# EXERCISE
Identify the lines holding "this" and copy them.

(Scene modeling code data)
------------------------------

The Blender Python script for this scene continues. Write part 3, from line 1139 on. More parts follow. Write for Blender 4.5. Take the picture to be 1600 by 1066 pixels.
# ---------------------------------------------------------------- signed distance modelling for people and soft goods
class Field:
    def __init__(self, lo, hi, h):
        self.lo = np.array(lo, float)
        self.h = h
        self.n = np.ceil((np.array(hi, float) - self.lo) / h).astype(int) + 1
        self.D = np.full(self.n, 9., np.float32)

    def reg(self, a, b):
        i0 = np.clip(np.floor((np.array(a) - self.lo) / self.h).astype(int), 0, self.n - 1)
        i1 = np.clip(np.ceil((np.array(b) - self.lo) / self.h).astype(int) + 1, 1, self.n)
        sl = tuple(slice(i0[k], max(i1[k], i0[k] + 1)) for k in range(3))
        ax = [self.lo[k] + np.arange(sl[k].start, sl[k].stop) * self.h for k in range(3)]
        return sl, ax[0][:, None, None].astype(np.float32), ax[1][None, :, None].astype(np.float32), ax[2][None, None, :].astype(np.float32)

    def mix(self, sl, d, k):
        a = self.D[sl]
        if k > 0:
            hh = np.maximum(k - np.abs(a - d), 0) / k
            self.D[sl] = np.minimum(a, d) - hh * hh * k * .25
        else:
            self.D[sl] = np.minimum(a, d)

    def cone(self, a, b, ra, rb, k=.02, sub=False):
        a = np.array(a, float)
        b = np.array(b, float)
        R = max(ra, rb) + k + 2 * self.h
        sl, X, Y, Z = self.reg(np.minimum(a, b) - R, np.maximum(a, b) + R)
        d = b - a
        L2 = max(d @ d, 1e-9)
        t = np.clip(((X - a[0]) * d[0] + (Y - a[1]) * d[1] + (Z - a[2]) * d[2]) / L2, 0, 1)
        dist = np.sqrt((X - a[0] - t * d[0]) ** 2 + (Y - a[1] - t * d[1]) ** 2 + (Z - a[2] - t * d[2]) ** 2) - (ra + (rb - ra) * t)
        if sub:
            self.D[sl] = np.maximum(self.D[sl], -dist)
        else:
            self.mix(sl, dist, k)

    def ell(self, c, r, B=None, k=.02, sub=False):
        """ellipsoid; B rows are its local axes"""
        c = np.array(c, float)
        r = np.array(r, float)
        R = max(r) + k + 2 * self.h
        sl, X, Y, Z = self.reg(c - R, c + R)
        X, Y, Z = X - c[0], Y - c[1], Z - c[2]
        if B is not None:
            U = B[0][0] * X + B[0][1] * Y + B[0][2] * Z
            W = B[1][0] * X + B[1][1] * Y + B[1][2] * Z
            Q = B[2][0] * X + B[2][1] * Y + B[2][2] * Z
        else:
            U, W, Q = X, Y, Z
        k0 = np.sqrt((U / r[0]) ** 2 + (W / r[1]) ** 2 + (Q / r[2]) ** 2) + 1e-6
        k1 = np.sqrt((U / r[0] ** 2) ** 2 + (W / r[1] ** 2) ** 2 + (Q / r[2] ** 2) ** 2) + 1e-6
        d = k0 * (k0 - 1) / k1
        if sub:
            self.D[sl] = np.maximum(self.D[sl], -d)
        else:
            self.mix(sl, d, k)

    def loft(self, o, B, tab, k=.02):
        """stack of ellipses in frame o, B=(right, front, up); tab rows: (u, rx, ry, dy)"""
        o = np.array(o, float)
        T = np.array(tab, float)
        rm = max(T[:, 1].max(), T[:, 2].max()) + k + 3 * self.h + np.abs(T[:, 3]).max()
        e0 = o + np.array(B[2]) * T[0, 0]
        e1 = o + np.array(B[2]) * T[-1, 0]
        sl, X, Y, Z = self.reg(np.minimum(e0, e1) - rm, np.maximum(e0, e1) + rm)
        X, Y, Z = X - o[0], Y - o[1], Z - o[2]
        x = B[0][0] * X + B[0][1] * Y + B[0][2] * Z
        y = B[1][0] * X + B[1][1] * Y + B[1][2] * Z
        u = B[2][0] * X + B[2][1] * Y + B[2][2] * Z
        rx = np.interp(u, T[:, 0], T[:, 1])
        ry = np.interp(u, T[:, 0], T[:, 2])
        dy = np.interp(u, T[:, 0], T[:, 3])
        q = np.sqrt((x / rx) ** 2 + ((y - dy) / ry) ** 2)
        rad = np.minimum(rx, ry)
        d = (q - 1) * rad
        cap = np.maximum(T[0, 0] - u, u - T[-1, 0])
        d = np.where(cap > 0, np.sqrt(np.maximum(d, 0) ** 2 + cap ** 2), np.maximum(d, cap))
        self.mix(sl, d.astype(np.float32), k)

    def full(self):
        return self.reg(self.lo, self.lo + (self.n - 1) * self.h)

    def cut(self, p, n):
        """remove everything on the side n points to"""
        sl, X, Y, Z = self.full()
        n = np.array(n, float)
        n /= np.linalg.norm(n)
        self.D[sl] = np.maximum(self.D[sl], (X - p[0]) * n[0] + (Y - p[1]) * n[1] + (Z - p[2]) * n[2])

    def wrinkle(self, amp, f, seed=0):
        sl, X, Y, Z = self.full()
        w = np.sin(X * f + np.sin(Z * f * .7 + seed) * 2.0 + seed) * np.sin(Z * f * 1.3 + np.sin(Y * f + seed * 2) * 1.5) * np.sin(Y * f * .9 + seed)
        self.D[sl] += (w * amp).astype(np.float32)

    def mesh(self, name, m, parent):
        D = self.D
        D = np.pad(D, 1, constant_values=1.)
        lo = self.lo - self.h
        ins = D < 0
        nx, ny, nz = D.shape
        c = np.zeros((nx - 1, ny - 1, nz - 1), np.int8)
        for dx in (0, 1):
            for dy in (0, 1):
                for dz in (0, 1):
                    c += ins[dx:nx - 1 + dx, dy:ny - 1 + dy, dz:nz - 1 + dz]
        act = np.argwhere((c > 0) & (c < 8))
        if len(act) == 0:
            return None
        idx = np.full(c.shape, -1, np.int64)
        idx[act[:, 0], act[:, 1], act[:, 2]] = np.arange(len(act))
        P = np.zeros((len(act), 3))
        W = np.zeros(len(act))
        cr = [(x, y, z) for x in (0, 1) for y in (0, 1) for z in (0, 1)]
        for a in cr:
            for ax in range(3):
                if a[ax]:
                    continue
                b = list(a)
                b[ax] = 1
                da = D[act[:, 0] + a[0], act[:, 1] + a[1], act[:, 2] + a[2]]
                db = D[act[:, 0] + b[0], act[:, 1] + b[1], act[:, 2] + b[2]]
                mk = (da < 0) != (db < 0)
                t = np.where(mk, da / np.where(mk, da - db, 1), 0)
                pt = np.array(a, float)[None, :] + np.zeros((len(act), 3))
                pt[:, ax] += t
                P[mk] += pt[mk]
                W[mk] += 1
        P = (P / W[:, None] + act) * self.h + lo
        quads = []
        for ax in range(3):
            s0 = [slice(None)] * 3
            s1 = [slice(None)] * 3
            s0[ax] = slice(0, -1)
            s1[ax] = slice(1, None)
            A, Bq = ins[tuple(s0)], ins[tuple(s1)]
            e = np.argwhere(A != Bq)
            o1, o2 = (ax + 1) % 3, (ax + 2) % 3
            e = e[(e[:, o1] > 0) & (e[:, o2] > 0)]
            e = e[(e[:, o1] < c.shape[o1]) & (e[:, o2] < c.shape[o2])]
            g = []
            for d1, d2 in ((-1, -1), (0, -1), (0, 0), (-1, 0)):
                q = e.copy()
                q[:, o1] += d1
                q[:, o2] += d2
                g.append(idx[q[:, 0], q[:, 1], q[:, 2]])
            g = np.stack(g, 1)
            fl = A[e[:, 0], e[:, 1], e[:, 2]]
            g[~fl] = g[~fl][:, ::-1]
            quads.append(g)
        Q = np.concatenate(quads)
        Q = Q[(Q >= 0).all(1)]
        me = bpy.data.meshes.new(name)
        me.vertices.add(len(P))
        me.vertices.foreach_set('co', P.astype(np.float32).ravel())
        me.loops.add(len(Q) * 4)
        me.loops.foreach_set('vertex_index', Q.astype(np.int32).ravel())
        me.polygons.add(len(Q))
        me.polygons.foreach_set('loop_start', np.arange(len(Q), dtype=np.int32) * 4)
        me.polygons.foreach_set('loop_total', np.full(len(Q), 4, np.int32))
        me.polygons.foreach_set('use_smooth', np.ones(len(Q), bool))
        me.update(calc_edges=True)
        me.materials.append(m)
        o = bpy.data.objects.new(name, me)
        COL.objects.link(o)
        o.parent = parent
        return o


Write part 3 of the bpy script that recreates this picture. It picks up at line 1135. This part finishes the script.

------------------------------

# OUTPUT OF THE EXERCISE
The Blender Python script for this scene continues. Write part 3, from line 1139 on. More parts follow. Write for Blender 4.5. Take the picture to be 1600 by 1066 pixels.
Write part 3 of the bpy script that recreates this picture. It picks up at line 1135. This part finishes the script.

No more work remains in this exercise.